I do agree that the new low-cost advocacy is going to be a disruptive development, especially for those with powerful ideologies. The ability of poorly funded groups to slug it out with massively funded political action committiees dilutes the power of the pursestrings to some extent. It's not entirely gone, but as an ever-larger segment of the population becomes tech-savvy, it's only goint to make political cow-herding more difficult. Demographics that certain political groups have always found "reliable" are no longer reliable as the Republicans found out in the last election when they pushed a moderate onto their conservative base and expected them to show up at the polls and vote as instructed. The Obama administration is discovering to its dismay this go-round that it's base is beginning to think for itself and may not just pull the lever because they've been told to.
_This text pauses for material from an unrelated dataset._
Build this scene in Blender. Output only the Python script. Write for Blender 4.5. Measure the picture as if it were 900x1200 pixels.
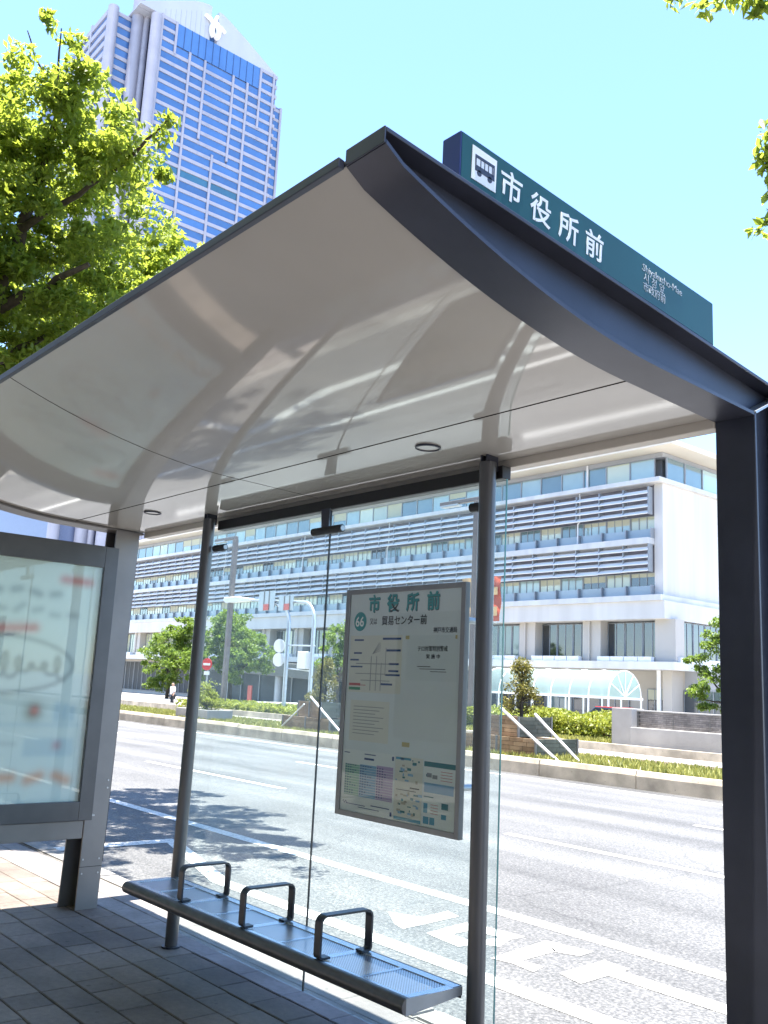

As in every new cultural upheaval, there is potential for great good and great evil. If the wise amongst us don't keep their heads and learn to use these new tools for the greater good; if they keep using the old kiss some babies and vote the graveyard tactics, things will blow up in their faces.

And perhaps it's a good thing if they do. And perhaps with access to a better understanding of history, we footsoldiers in the infowars won't wind up in a political version of the first World War where the generals, using the tactics of the 18th century, marched blindly obedient soldirs into the guns of the 20th century.

Hopefully, we're smarter than that these days.We certainly have access to better quality information and organizational tools than we ever have in the history of the world. . One wonders whether the next war will be fought to preserve the freedom we've come to enjoy on the World Wide Web.